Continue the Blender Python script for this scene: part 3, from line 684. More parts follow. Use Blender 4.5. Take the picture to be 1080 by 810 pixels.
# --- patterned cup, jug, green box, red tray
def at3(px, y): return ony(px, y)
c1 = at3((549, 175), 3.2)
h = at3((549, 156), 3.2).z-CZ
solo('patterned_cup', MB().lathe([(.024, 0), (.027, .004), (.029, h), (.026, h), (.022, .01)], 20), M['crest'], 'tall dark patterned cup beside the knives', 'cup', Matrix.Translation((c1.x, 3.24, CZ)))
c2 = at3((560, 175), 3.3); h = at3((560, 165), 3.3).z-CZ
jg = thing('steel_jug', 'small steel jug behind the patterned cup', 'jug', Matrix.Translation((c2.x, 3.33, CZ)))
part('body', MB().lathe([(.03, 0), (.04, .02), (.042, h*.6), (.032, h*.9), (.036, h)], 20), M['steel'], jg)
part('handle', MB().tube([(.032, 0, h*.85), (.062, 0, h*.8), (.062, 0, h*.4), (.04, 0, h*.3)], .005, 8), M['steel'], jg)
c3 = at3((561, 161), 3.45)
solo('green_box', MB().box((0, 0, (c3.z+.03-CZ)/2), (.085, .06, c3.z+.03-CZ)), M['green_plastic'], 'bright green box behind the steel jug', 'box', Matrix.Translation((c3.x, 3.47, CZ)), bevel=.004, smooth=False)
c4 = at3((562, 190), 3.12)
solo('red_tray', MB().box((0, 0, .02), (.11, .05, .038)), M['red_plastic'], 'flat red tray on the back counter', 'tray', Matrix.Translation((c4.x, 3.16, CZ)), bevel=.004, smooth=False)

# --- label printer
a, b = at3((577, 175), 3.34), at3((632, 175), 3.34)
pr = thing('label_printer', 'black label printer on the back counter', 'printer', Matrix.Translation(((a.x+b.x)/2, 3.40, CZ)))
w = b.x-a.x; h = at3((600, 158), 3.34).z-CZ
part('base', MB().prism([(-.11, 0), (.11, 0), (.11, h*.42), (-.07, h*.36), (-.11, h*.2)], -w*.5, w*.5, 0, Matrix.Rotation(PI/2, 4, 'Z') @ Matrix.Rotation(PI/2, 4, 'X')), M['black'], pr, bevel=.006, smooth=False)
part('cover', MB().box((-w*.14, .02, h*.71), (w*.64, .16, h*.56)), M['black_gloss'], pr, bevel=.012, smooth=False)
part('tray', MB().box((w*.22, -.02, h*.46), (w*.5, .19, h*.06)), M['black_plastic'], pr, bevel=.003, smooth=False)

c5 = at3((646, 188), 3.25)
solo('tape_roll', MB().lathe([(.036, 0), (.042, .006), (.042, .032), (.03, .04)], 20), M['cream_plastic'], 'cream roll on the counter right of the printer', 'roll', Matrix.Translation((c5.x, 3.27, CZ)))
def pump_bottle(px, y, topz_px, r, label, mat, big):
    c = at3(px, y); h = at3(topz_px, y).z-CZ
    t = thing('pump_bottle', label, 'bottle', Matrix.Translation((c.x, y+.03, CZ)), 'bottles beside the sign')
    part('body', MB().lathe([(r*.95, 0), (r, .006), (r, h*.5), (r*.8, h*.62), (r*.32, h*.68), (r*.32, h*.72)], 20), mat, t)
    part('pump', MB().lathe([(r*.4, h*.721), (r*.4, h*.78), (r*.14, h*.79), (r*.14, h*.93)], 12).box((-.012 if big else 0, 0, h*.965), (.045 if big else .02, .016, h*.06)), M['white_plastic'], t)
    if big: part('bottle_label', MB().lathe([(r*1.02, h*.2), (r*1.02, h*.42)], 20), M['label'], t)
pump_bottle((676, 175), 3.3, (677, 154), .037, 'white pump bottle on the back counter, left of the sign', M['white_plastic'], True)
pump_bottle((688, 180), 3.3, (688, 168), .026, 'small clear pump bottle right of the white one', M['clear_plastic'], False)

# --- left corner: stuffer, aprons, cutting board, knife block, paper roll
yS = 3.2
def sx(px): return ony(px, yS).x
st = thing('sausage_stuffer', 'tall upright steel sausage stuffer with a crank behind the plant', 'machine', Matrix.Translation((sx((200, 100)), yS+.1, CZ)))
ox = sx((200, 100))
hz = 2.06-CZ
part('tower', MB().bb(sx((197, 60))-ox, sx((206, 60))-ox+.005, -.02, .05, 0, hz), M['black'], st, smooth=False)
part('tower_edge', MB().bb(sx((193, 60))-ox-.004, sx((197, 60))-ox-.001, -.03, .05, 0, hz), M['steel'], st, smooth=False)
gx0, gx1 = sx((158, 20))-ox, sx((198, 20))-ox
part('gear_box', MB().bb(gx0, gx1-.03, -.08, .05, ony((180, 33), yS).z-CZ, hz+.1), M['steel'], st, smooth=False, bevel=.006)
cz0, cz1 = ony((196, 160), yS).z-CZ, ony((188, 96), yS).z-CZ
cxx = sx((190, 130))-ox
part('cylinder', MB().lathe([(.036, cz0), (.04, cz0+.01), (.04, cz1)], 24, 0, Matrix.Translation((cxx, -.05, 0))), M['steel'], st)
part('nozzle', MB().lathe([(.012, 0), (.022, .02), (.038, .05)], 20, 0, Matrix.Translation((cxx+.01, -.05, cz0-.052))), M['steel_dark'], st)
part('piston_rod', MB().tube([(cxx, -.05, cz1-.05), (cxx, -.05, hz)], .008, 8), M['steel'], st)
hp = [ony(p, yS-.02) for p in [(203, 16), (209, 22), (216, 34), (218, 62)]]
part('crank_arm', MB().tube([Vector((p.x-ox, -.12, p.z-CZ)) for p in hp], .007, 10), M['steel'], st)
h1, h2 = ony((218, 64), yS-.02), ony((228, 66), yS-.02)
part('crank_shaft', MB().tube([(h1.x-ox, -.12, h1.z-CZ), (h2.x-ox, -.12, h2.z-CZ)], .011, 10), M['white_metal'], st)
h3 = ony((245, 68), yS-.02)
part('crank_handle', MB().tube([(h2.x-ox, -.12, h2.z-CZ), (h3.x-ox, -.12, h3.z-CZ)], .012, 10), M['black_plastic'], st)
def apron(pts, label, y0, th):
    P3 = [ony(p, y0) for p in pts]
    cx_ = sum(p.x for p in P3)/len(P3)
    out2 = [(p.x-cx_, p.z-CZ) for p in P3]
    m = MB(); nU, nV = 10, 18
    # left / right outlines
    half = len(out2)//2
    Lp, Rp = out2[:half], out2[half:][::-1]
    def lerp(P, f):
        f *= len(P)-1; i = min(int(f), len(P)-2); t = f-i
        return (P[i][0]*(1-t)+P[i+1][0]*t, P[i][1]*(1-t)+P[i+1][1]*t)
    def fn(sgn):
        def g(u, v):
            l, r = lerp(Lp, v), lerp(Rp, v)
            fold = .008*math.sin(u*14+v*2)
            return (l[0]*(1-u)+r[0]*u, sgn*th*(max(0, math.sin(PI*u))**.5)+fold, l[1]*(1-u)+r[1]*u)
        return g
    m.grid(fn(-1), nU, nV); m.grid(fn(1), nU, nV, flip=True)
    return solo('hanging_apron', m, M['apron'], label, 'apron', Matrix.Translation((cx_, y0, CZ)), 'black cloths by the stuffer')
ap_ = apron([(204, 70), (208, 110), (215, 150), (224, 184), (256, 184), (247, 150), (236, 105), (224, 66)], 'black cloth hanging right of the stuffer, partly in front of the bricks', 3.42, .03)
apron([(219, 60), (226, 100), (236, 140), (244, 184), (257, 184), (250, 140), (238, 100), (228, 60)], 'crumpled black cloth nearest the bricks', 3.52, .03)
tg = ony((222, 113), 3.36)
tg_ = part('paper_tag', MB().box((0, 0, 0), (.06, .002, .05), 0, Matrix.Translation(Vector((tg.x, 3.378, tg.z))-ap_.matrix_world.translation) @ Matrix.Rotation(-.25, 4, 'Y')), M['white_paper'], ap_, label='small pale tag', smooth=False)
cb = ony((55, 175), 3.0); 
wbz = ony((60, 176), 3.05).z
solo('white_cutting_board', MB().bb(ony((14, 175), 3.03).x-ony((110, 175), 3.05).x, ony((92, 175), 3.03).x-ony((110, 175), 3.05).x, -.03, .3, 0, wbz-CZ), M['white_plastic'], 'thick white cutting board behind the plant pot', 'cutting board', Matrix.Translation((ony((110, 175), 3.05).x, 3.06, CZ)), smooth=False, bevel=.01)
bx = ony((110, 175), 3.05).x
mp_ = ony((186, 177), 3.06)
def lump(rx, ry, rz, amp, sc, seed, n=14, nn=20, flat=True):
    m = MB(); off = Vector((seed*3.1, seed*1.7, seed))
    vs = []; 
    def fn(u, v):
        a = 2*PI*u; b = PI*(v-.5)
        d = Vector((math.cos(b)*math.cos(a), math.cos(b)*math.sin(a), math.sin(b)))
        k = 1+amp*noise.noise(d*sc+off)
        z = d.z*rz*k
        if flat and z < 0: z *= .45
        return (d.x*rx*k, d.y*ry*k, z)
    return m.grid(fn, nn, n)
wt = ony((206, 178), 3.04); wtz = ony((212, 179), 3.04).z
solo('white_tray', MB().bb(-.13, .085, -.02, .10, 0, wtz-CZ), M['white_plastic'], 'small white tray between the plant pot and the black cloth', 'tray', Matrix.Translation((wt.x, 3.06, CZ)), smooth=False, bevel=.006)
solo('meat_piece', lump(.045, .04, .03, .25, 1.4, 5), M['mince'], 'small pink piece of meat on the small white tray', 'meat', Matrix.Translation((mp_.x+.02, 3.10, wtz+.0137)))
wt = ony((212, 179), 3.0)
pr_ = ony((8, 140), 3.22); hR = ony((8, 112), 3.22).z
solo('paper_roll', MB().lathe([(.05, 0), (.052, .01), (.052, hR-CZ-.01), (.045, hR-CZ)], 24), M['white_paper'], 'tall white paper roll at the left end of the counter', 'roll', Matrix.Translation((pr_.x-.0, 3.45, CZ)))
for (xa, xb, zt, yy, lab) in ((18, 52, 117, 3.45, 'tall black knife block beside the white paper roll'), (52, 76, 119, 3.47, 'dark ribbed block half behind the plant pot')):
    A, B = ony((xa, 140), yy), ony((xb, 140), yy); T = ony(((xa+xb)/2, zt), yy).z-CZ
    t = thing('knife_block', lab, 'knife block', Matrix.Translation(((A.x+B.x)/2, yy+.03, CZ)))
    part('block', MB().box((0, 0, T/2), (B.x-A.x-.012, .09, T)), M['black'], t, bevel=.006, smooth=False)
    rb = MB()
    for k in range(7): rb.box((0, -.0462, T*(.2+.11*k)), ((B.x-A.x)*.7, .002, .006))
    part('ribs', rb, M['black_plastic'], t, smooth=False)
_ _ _
From the opening line of the data above, please print each line as written up to and including the line that contains "3.16, CZ)), bevel=.004, smooth=False)", and nothing more.

Continue the Blender Python script for this scene: part 3, from line 684. More parts follow. Use Blender 4.5. Take the picture to be 1080 by 810 pixels.
# --- patterned cup, jug, green box, red tray
def at3(px, y): return ony(px, y)
c1 = at3((549, 175), 3.2)
h = at3((549, 156), 3.2).z-CZ
solo('patterned_cup', MB().lathe([(.024, 0), (.027, .004), (.029, h), (.026, h), (.022, .01)], 20), M['crest'], 'tall dark patterned cup beside the knives', 'cup', Matrix.Translation((c1.x, 3.24, CZ)))
c2 = at3((560, 175), 3.3); h = at3((560, 165), 3.3).z-CZ
jg = thing('steel_jug', 'small steel jug behind the patterned cup', 'jug', Matrix.Translation((c2.x, 3.33, CZ)))
part('body', MB().lathe([(.03, 0), (.04, .02), (.042, h*.6), (.032, h*.9), (.036, h)], 20), M['steel'], jg)
part('handle', MB().tube([(.032, 0, h*.85), (.062, 0, h*.8), (.062, 0, h*.4), (.04, 0, h*.3)], .005, 8), M['steel'], jg)
c3 = at3((561, 161), 3.45)
solo('green_box', MB().box((0, 0, (c3.z+.03-CZ)/2), (.085, .06, c3.z+.03-CZ)), M['green_plastic'], 'bright green box behind the steel jug', 'box', Matrix.Translation((c3.x, 3.47, CZ)), bevel=.004, smooth=False)
c4 = at3((562, 190), 3.12)
solo('red_tray', MB().box((0, 0, .02), (.11, .05, .038)), M['red_plastic'], 'flat red tray on the back counter', 'tray', Matrix.Translation((c4.x, 3.16, CZ)), bevel=.004, smooth=False)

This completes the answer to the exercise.